Saturday, 10 November 2007

Around the Middle East: Nov. 9th

A quick look at the stories 'not' making the headlines on Friday

Bloggers around the globe have been highlighting the irony of Israel calling for the dismissal of Mohammed ElBaradei as the head of the International Atomic Agency, while the mainstream media has largely missed the point completely.

Israeli Deputy Prime Minister Shaul Mofaz this week accused the agency's chief of "endangering world peace.' Mofaz said, "His irresponsible attitude of sticking his head in the sand over Iran's nuclear program should lead to his impeachment."

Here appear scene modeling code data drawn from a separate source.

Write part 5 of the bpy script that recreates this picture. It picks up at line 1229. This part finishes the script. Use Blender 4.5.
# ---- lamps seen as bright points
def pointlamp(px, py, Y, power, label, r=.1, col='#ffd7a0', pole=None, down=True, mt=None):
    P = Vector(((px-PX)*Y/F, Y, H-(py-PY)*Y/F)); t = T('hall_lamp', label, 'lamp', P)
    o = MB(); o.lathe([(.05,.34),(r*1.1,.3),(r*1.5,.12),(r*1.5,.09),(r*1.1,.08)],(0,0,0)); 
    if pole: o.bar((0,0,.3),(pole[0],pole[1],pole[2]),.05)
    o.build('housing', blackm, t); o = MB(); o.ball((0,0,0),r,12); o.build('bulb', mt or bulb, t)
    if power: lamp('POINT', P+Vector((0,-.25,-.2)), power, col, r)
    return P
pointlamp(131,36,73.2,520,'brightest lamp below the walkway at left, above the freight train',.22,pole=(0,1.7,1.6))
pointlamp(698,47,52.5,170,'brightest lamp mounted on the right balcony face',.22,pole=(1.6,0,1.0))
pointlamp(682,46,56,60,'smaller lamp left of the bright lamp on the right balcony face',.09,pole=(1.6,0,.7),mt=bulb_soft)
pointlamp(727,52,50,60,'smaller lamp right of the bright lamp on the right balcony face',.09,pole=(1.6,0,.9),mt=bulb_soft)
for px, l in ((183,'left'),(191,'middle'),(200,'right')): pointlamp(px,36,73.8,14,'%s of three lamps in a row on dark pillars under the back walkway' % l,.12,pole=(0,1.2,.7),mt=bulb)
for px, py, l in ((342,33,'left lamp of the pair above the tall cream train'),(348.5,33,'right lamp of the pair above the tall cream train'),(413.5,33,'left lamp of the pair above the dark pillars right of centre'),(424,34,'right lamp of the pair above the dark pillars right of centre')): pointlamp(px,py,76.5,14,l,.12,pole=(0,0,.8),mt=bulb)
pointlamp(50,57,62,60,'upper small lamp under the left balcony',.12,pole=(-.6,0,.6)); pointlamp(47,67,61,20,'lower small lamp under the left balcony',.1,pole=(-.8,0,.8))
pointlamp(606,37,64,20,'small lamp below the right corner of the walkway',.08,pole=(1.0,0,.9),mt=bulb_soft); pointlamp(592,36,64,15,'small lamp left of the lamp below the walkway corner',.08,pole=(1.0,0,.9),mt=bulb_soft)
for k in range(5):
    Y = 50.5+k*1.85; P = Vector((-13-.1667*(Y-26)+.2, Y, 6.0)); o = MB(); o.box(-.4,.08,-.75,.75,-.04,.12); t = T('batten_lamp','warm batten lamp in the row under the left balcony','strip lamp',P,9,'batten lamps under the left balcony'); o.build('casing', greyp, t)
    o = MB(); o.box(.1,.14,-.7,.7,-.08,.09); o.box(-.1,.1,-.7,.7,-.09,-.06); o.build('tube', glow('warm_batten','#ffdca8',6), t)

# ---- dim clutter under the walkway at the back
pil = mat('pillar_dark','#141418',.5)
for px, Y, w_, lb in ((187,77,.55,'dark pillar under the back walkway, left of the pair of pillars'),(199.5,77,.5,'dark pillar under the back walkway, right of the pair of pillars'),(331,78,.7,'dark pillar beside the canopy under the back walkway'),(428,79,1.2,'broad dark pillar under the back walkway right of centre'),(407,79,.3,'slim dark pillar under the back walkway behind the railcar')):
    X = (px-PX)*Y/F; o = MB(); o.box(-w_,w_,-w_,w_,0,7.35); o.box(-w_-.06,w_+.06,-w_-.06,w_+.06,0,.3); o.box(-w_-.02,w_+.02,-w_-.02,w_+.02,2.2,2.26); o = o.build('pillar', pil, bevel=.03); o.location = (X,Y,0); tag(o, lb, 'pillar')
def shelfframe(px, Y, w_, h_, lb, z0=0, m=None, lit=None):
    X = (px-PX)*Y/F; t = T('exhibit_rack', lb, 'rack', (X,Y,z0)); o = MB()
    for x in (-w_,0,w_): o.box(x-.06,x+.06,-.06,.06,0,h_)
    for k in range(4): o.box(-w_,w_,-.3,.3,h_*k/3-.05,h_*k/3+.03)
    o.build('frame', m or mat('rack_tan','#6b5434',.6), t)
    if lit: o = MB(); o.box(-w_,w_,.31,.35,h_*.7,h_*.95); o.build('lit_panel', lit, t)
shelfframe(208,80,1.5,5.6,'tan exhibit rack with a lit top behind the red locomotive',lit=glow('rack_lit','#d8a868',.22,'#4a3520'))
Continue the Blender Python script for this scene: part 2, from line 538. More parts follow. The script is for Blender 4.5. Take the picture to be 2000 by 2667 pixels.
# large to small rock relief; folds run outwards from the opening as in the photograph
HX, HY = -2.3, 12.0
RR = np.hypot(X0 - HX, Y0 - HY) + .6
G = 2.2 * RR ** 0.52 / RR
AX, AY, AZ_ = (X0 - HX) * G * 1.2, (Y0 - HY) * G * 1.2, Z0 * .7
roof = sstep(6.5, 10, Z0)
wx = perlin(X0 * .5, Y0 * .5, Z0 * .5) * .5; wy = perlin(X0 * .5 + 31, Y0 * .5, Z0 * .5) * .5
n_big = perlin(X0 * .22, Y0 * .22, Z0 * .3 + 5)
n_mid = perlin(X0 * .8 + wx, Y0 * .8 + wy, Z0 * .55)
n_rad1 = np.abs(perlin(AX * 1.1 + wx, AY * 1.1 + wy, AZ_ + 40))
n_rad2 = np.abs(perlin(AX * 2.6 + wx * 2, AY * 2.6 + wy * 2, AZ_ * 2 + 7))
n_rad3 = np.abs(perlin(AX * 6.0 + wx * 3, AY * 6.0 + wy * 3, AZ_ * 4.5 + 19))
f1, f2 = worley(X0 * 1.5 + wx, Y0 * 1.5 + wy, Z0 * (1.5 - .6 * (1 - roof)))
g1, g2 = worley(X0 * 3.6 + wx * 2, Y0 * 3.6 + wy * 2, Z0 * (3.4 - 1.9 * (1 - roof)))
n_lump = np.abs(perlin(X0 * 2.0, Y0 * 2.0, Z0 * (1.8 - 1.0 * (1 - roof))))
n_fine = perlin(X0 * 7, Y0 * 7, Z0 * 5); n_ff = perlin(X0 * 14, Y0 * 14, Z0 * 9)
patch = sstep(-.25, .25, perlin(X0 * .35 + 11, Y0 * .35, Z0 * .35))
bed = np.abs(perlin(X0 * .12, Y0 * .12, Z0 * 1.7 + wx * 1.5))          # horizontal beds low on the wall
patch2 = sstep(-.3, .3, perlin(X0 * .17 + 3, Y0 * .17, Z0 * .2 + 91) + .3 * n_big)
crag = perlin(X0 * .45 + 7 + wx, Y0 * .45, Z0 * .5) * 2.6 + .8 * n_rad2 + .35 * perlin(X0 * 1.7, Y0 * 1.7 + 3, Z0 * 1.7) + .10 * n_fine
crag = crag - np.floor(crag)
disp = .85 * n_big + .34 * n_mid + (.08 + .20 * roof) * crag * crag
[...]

Original article published by Ohmynews International

With what some bloggers have described as a brazen exhibition of "chutzpah" Mofaz made no mention of Israel's own "secret" nuclear weapons program that by some estimates now boasts a stockpile of between 130-200 nuclear warheads.

"Chutzpah" roughly translates as audacity bordering on arrogance or insolence.

Israel has an official policy of denial regarding its nuclear capability. As recently as December last year Israeli Prime Minister Ehud Olmert stated on the record that his country would not be the first country to introduce nuclear weapons in the Middle East.

Speaking in Washington, Mofaz also announced that the United States and Israel have set up two working committees to construct a strategy against Iran and its alleged aspirations to join the nuclear weapons club.

Mofaz said one of the committees would deal with intelligence on Iran's nuclear programs and the other with international sanctions against Tehran.

Closer to home, there were celebrations in Tehran as two Iranian diplomats and seven pilgrims returned home after 10 months in captivity in Iraq. The men has been abducted by U.S. forces in Irbil in January, but never charged with any crime.

The United States released the prisoners after concluding it had no evidence to prove they were guilty of any wrongdoing. The U.S. had suggested the nine had been involved in aiding insurgent groups in Iraq.

Moving to Gaza, where large scale demonstrations took place after Friday prayers in support of the resistance against the Israeli occupation. During the rallies, the leadership of the Hamas resistance movement condemned attempts by the Fatah led government in Ramallah to classify Hamas as an outlaw militia.

It seems the optimism that surrounded the first attempts at reconciliation between Hamas and Fatah late last month seems to have evaporated, as the two sides appear as far apart as ever.

In related news, Arab League chief Amr Moussa has sent an urgent message to the United Nations secretary general, Ban Ki-moon expressing his "deep concern" over the deteriorating conditions in the coastal strip.

Gaza has been isolated by an Israeli blockade, and Moussa warned of the worsening humanitarian situation.

Meanwhile, European envoys are heading to Lebanon as the country faces a critical deadline to elect a new president. The pro-Western parliamentary majority and the opposition have been at loggerheads over the selection process for a new president, and the vote has already been postponed twice.

Observers say Parliament Speaker Nabih Berri is likely to announce a third postponement to the Nov. 24 deadline when the parliament convenes on Monday. But the envoys are expected to encourage parliamentarians to reach a quick resolution to the problem.

A highly placed source in Lebanon told regional television network PressTV that "If the Lebanese fail to elect a president it could easily lead to two rival governments and bloodshed."

By convention, the post of president is usually taken by a Maronite Christian. However, the government and opposition have been unable to agree on a "consensus" candidate -- an individual that isn't obviously pro-Western nor overtly pro-Syrian.

Another story that has failed to capture the public imagination are allegations that since 1983 new French President Nicholas Sarkozy had worked as an "asset" for the Israeli intelligence service, Mossad.

An article in the French daily Le Figaro described Sarkozy as a "sayan" or helper in gathering intelligence for the Israelis.

There is no evidence, apparently, that Sarkozy ever gave up his links to the Israeli intelligence gathering agency.